Recorded information:
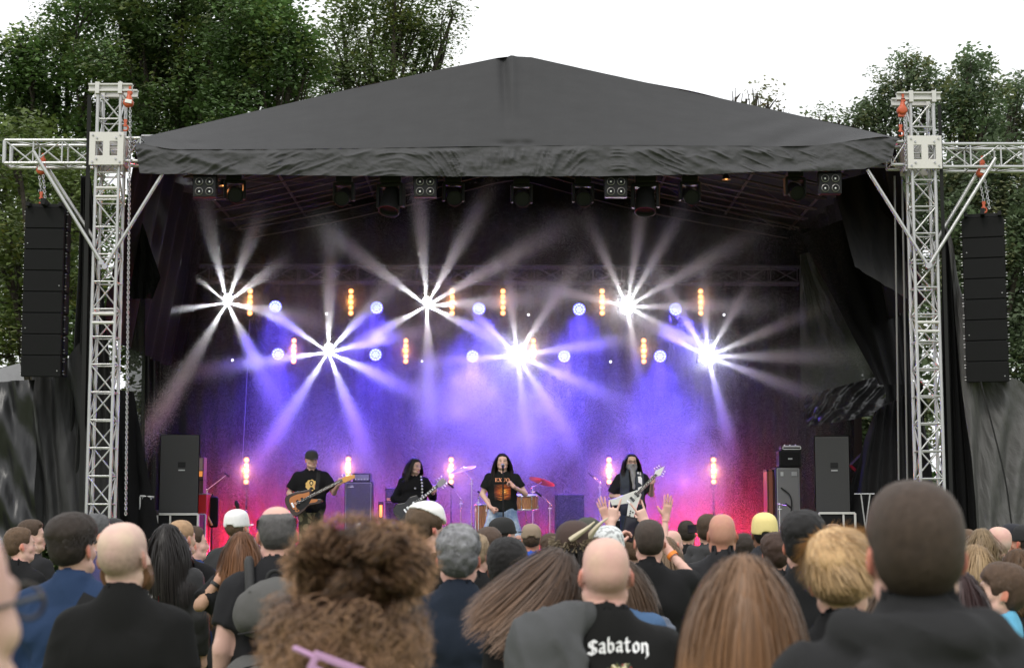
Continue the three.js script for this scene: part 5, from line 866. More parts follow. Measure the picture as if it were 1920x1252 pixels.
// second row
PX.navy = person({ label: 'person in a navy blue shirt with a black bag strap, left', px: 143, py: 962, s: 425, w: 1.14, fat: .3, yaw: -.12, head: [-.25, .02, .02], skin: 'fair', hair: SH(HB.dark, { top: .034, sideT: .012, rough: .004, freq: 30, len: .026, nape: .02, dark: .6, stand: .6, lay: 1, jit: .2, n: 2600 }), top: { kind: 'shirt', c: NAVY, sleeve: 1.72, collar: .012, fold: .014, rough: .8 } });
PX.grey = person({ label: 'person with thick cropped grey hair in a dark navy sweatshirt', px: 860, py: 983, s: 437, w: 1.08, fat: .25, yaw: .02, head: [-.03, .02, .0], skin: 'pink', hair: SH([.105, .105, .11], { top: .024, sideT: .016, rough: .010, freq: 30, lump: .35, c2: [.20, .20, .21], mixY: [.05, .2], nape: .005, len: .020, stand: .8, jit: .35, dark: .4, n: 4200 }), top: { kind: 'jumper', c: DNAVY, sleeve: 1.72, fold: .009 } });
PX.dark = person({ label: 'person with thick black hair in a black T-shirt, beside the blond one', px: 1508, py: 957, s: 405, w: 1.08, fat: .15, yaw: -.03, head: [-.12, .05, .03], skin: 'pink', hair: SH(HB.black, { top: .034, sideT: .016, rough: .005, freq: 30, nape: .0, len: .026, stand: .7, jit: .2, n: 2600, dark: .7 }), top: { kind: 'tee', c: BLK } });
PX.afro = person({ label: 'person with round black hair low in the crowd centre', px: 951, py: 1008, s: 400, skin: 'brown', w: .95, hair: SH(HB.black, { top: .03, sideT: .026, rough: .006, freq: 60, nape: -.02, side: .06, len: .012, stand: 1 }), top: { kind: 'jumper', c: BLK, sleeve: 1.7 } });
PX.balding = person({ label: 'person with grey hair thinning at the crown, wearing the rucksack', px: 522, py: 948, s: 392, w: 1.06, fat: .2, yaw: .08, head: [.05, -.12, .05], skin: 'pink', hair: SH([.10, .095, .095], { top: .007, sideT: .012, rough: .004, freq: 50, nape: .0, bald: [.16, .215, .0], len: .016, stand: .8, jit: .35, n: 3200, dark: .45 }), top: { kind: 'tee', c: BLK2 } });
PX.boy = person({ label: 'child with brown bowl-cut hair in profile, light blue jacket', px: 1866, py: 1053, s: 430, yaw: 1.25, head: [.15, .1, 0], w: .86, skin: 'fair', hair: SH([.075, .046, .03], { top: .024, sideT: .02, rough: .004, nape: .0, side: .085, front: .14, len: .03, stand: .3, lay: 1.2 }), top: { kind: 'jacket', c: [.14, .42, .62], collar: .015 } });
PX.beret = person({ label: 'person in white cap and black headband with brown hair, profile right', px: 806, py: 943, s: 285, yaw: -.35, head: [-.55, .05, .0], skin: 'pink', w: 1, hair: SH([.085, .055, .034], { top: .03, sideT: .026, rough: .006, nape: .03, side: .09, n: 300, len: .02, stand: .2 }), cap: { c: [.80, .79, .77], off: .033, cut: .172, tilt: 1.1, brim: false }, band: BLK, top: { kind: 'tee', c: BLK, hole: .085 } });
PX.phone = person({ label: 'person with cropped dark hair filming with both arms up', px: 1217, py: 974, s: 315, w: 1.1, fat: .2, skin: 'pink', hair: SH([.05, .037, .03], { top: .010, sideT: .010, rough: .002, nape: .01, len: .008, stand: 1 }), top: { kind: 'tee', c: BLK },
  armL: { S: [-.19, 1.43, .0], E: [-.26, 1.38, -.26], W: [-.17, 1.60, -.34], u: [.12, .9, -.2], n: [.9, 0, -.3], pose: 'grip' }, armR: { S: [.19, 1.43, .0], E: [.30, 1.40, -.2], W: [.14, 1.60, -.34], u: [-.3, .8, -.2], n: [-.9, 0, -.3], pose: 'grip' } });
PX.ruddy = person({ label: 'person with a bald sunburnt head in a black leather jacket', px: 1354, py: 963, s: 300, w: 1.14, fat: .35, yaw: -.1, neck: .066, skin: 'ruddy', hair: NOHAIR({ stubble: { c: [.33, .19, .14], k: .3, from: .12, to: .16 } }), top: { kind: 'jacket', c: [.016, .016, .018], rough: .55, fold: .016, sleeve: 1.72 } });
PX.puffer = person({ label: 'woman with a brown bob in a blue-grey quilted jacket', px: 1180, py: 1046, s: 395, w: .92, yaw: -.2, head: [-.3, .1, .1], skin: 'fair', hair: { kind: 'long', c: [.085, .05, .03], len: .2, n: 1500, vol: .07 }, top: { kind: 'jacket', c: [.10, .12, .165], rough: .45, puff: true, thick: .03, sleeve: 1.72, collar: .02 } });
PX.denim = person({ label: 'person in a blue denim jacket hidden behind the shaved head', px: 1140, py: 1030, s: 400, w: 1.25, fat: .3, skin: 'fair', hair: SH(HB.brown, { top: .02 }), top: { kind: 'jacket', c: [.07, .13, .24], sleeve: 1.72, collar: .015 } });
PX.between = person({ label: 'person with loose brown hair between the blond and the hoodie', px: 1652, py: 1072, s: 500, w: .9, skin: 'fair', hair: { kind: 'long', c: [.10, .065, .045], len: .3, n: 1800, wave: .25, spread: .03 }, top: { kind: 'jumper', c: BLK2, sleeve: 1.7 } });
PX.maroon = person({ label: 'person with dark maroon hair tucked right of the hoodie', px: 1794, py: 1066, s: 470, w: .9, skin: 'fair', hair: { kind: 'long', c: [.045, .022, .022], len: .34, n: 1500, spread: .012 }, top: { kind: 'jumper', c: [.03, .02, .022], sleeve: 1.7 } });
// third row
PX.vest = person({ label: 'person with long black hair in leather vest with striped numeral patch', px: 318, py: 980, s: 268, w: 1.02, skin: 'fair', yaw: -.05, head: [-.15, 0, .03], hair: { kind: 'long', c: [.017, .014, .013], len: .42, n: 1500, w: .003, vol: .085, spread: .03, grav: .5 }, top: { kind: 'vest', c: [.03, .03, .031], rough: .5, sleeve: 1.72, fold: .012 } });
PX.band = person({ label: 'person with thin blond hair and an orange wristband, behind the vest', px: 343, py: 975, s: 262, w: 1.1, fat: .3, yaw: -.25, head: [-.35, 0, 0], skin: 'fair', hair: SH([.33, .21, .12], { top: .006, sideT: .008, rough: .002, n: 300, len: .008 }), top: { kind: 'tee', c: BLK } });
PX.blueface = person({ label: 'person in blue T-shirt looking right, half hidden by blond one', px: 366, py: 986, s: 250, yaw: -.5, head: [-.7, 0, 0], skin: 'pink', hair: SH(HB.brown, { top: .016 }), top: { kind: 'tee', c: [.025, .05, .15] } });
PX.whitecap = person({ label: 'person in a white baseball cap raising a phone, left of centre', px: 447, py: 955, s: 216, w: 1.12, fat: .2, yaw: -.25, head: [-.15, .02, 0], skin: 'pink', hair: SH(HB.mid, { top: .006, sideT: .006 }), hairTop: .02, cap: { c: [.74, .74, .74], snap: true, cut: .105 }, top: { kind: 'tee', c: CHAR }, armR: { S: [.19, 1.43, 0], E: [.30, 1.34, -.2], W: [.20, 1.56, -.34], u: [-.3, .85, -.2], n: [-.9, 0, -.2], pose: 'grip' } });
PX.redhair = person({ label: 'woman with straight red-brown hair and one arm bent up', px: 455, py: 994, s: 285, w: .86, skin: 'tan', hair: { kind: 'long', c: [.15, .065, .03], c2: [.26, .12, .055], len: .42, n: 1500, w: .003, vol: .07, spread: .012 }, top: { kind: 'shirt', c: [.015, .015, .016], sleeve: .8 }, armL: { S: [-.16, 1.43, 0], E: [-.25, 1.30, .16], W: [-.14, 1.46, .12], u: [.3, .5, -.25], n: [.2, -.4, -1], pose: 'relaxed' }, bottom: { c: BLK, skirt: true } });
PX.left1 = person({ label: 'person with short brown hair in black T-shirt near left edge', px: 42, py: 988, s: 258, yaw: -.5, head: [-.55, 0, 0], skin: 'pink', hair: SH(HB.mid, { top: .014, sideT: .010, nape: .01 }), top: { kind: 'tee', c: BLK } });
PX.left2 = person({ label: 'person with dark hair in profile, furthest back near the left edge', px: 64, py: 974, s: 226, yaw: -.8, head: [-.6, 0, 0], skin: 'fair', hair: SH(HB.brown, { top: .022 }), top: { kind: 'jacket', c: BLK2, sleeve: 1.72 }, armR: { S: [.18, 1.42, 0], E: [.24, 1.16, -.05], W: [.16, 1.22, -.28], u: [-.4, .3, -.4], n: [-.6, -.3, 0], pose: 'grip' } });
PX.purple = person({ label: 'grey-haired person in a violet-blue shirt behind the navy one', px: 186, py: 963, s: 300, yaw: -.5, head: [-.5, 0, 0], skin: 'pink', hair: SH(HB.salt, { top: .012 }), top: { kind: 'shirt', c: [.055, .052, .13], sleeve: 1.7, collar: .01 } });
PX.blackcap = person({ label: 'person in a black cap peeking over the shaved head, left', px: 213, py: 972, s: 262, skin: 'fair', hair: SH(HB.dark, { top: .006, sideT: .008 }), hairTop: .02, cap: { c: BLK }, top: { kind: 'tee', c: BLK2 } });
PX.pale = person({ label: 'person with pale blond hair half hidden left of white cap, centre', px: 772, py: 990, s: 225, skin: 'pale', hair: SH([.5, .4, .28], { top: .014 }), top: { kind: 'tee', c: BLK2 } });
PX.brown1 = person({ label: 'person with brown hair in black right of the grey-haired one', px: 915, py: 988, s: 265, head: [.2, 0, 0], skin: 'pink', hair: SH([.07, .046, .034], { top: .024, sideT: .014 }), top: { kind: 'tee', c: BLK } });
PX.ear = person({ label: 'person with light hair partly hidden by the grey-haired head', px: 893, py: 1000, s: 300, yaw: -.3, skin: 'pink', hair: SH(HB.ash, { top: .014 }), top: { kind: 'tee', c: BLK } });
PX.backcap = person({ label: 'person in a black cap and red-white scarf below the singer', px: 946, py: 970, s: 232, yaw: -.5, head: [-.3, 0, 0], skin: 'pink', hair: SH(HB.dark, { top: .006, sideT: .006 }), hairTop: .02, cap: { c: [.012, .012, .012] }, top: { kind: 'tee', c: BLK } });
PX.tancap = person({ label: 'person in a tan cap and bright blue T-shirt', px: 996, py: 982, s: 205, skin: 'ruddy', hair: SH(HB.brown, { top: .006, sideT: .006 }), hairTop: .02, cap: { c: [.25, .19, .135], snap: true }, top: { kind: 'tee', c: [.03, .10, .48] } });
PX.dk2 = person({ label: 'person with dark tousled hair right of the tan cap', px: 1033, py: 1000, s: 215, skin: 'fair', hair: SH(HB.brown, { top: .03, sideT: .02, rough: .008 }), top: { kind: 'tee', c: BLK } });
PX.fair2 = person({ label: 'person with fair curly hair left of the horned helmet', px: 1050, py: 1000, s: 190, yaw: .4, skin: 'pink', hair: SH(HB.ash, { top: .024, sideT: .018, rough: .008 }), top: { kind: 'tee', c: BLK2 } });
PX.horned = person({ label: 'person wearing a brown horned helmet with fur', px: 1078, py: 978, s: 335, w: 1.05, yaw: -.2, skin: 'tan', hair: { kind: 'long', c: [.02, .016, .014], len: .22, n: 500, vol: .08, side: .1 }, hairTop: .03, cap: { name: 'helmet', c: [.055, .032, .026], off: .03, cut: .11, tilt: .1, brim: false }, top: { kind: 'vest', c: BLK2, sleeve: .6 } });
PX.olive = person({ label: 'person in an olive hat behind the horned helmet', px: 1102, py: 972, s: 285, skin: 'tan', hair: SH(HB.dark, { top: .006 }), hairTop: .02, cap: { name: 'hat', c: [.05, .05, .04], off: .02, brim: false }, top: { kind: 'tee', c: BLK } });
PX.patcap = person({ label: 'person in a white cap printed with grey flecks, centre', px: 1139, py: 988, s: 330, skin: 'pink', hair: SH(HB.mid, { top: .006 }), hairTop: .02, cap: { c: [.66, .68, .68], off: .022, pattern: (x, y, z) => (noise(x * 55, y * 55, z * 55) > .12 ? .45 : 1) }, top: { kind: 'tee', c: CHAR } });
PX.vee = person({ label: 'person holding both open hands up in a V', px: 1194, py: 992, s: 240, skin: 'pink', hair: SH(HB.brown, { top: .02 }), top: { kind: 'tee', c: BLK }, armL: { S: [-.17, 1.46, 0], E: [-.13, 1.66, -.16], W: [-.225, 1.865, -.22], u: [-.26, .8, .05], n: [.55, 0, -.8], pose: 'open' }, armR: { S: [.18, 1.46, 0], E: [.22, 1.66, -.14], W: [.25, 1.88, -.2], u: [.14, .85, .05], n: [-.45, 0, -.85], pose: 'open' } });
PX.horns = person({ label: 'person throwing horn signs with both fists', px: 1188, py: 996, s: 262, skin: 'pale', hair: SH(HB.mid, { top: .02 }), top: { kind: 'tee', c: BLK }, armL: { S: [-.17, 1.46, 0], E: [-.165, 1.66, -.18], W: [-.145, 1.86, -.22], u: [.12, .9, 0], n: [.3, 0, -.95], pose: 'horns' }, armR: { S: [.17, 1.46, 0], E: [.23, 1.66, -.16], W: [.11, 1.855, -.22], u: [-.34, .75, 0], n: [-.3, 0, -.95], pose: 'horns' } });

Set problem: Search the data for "from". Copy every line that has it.

Expected output:
Continue the three.js script for this scene: part 5, from line 866. More parts follow. Measure the picture as if it were 1920x1252 pixels.
PX.ruddy = person({ label: 'person with a bald sunburnt head in a black leather jacket', px: 1354, py: 963, s: 300, w: 1.14, fat: .35, yaw: -.1, neck: .066, skin: 'ruddy', hair: NOHAIR({ stubble: { c: [.33, .19, .14], k: .3, from: .12, to: .16 } }), top: { kind: 'jacket', c: [.016, .016, .018], rough: .55, fold: .016, sleeve: 1.72 } });